* Given instruction
Answer with the number of lines in the listing below that contain the word "script", and nothing else.

------ Source records

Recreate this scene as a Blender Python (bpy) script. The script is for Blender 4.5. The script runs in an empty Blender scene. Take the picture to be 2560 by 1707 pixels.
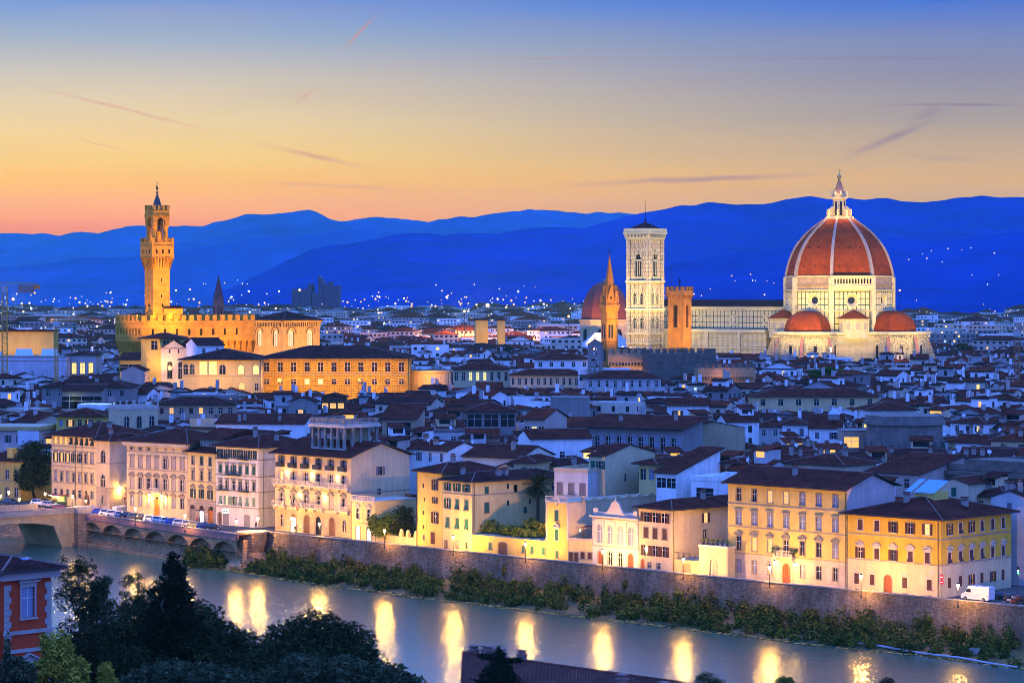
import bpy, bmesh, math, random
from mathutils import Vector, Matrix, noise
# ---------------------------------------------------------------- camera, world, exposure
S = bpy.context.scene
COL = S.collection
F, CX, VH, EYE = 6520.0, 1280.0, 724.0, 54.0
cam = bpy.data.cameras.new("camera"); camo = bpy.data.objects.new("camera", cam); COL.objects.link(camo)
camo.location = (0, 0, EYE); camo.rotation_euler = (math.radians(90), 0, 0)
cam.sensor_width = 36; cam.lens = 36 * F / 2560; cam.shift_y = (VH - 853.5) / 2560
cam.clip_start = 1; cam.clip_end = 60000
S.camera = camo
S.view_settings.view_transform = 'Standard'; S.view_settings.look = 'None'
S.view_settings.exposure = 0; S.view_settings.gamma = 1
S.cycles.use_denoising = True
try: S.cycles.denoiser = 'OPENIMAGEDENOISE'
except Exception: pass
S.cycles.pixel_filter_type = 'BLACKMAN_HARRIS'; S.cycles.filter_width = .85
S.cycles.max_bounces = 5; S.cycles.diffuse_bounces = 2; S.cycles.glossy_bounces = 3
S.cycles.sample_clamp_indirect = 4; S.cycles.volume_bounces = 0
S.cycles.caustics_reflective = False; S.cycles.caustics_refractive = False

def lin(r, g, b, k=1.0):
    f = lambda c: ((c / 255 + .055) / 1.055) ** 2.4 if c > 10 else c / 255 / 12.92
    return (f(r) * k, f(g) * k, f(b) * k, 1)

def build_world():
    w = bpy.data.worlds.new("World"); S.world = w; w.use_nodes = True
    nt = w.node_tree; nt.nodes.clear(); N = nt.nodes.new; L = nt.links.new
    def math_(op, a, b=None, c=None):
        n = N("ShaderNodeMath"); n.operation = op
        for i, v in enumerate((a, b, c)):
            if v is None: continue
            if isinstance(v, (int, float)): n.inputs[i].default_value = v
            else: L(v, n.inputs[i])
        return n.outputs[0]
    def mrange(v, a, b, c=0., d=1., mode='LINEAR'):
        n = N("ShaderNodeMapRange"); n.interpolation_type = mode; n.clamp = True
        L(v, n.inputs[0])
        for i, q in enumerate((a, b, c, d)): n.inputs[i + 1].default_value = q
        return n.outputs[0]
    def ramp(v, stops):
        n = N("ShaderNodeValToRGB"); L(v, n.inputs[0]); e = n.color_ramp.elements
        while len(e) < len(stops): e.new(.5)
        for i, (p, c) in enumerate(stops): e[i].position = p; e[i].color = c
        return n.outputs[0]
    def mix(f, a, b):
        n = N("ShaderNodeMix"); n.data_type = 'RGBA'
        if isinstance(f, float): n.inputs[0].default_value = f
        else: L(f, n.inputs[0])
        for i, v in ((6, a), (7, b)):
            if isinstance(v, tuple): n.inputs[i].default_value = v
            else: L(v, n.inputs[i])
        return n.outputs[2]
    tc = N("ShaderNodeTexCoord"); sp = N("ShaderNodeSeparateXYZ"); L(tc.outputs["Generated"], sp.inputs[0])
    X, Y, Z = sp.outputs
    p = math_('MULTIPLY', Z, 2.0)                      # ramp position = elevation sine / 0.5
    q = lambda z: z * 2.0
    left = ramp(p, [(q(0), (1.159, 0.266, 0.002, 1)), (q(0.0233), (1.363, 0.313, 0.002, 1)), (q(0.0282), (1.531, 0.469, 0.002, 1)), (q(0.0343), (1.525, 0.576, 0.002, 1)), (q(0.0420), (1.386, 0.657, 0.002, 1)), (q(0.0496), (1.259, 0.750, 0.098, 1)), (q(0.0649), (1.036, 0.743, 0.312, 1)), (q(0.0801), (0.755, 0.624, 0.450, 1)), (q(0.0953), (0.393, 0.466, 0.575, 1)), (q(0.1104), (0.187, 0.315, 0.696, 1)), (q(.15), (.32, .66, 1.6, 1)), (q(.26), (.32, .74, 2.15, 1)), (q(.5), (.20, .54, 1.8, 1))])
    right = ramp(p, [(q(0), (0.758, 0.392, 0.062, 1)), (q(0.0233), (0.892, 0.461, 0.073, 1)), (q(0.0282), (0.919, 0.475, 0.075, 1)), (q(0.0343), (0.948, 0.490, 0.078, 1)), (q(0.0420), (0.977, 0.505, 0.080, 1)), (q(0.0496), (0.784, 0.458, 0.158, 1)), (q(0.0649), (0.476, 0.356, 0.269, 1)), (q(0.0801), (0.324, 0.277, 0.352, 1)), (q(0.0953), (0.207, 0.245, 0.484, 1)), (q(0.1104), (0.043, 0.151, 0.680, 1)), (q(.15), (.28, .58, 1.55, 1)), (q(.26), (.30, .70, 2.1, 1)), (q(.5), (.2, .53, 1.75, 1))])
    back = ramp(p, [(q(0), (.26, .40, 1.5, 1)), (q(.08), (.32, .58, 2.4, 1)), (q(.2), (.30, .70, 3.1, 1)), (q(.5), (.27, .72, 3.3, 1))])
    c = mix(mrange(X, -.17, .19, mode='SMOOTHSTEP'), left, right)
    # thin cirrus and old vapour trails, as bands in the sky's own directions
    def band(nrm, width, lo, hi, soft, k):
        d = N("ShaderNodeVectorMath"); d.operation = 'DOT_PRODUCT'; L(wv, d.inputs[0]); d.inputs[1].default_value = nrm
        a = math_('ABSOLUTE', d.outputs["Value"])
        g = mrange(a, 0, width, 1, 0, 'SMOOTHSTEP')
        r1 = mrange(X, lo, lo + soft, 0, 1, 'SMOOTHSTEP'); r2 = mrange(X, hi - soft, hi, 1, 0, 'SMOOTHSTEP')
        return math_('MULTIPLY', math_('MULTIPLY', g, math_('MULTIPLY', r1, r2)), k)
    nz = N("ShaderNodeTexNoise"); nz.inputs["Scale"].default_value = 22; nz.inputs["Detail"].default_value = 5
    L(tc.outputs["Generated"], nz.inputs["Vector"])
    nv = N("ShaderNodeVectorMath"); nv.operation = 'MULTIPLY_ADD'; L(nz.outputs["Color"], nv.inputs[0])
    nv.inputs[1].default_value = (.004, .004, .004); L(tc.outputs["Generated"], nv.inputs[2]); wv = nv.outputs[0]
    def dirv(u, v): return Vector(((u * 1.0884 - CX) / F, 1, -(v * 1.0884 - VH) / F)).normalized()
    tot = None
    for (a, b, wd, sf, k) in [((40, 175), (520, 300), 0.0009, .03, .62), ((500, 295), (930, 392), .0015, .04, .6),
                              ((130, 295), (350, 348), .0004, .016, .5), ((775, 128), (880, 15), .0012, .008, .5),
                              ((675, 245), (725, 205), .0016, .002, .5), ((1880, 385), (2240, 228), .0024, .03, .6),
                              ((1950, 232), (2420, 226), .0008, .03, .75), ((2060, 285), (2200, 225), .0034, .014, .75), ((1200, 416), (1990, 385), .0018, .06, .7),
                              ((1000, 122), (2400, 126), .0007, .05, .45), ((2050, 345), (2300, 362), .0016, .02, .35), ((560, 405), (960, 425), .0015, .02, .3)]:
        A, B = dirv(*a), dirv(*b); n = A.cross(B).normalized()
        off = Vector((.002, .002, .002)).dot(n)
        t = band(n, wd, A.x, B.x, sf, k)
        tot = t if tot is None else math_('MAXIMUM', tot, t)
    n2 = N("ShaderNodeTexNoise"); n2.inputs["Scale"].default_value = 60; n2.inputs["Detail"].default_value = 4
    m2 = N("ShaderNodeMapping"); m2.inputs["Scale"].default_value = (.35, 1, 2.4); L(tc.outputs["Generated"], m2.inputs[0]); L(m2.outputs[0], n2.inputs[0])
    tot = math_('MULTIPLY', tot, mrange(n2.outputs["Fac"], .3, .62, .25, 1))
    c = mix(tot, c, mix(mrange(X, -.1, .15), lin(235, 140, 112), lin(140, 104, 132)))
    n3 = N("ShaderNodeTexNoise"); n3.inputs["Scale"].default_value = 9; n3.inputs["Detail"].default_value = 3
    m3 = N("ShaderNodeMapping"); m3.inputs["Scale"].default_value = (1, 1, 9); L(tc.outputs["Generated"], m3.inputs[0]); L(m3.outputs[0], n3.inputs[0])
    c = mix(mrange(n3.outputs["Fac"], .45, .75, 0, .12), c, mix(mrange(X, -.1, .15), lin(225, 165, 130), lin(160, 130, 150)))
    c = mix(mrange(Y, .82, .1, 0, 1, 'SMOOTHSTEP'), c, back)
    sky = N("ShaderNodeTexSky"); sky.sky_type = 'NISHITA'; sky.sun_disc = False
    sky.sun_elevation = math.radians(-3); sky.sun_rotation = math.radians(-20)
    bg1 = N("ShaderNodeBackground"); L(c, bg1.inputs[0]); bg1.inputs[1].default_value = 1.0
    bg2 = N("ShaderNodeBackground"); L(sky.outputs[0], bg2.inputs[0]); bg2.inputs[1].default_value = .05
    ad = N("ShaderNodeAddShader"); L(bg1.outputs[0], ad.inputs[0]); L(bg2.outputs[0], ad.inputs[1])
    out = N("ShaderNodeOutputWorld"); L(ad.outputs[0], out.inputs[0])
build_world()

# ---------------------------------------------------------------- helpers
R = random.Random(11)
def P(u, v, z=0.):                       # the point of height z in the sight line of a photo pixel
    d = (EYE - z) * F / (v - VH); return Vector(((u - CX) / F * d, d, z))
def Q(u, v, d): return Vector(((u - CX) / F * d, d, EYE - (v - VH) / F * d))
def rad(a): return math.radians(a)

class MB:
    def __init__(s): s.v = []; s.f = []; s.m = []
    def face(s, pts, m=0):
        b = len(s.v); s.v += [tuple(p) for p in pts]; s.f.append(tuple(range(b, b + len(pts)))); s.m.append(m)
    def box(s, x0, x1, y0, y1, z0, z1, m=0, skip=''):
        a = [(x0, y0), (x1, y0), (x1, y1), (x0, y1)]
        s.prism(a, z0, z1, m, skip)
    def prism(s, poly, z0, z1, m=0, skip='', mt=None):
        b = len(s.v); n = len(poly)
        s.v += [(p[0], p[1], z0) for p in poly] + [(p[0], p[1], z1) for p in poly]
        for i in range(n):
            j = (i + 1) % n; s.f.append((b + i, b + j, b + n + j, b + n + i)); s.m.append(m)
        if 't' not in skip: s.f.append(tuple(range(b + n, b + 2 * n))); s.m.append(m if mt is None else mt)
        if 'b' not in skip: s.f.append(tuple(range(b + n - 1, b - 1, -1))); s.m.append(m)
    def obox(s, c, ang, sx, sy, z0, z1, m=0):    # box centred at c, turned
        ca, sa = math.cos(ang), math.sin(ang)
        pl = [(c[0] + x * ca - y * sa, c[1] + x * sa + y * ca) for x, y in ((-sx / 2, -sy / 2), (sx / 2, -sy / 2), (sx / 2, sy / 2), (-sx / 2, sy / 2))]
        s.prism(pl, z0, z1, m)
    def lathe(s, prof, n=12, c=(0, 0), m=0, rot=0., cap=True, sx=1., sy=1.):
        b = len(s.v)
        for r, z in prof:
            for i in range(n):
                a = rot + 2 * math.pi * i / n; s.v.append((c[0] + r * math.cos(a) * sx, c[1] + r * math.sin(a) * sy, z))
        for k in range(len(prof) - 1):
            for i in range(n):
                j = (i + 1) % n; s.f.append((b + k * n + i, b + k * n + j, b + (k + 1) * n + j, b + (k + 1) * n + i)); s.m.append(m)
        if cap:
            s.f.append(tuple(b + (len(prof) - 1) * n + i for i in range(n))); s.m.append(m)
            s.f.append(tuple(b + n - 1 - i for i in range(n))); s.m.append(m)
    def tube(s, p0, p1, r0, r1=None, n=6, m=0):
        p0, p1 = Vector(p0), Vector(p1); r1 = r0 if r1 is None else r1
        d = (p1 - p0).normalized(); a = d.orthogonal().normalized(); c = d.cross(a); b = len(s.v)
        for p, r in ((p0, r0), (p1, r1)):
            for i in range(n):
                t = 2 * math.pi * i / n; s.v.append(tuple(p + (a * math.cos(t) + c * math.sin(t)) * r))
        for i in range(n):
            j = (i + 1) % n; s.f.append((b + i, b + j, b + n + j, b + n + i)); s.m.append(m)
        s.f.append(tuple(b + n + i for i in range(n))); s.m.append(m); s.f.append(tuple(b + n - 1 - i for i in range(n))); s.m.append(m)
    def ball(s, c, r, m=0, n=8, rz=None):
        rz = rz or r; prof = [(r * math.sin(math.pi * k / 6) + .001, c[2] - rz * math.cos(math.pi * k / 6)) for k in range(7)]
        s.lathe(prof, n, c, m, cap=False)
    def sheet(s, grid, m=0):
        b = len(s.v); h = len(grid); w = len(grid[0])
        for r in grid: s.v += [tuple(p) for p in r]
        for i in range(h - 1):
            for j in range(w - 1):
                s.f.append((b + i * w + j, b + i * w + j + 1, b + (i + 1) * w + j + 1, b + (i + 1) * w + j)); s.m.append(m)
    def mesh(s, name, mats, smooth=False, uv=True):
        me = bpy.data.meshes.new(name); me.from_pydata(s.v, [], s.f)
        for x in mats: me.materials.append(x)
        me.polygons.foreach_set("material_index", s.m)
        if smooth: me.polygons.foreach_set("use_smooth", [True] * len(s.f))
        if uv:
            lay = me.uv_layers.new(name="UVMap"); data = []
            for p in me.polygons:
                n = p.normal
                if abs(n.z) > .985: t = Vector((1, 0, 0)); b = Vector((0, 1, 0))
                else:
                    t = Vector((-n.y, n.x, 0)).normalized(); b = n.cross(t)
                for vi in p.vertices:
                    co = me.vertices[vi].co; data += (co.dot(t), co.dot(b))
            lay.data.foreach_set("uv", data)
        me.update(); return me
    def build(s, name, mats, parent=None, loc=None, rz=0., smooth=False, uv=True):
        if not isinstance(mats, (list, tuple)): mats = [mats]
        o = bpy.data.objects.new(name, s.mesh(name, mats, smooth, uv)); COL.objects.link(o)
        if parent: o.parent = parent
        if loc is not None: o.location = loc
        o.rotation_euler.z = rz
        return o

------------
------ Source records

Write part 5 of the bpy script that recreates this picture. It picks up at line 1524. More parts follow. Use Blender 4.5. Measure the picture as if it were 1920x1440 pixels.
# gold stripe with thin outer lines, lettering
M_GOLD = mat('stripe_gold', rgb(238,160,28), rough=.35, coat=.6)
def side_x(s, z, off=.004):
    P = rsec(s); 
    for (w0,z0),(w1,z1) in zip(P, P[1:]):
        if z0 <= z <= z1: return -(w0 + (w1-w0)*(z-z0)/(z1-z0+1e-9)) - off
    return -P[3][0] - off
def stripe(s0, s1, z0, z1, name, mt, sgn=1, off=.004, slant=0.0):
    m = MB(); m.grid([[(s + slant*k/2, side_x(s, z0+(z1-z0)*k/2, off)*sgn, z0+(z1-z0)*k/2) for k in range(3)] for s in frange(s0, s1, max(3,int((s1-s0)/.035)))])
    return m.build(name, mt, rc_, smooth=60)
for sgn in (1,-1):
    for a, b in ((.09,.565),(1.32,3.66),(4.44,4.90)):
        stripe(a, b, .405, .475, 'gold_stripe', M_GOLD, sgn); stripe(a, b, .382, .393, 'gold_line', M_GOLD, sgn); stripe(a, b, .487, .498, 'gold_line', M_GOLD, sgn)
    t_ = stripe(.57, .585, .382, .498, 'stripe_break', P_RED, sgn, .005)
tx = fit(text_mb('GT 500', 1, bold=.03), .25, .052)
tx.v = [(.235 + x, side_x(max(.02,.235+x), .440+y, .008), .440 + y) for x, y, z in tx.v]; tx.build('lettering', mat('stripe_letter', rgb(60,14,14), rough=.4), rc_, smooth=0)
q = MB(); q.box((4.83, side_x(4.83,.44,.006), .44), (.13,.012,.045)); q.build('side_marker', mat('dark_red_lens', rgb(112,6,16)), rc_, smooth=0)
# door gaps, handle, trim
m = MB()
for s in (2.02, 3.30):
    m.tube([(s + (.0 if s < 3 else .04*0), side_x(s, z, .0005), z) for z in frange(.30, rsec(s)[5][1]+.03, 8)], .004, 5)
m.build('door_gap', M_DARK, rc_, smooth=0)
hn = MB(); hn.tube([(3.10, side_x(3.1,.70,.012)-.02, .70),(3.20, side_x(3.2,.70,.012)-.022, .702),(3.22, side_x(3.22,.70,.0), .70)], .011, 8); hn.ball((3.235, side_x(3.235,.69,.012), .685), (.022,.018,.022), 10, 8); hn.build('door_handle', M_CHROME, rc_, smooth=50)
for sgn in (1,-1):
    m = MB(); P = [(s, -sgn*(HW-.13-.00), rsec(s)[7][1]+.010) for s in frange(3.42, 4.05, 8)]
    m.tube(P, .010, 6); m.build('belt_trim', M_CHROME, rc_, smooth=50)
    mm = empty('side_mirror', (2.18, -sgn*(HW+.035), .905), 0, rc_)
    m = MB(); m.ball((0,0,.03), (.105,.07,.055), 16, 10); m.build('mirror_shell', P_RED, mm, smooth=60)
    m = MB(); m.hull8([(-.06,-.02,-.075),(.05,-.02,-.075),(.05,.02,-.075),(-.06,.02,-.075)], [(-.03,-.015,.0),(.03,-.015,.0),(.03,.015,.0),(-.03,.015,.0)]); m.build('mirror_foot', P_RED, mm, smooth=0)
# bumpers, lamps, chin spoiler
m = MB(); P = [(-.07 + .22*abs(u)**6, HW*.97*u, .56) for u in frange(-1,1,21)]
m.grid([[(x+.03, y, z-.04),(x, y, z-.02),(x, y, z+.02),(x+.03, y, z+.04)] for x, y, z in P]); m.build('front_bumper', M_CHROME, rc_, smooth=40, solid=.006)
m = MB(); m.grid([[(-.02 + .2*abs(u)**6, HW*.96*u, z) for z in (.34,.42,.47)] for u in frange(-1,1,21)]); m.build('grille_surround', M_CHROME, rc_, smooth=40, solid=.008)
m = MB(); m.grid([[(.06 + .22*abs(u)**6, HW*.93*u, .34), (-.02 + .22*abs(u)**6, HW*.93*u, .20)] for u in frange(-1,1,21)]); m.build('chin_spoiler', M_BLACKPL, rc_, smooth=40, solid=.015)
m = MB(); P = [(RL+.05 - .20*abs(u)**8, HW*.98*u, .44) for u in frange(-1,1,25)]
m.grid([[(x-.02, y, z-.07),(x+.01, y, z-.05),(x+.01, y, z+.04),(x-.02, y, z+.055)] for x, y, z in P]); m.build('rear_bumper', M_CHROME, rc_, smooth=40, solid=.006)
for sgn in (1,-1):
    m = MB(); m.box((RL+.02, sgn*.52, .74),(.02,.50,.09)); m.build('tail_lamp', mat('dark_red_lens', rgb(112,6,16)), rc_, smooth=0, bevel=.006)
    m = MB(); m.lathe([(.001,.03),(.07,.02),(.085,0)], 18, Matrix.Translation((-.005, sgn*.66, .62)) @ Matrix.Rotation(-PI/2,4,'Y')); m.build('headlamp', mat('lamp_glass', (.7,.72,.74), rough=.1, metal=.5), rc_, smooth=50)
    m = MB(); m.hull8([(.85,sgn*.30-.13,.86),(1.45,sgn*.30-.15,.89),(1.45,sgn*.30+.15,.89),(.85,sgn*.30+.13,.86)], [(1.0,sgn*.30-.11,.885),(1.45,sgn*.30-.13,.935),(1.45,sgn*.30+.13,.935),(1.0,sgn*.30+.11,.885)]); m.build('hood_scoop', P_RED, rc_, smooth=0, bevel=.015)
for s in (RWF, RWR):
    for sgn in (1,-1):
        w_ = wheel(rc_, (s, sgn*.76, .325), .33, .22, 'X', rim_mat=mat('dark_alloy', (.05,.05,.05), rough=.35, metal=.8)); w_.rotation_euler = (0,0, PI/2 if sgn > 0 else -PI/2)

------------

* Solution for this task
2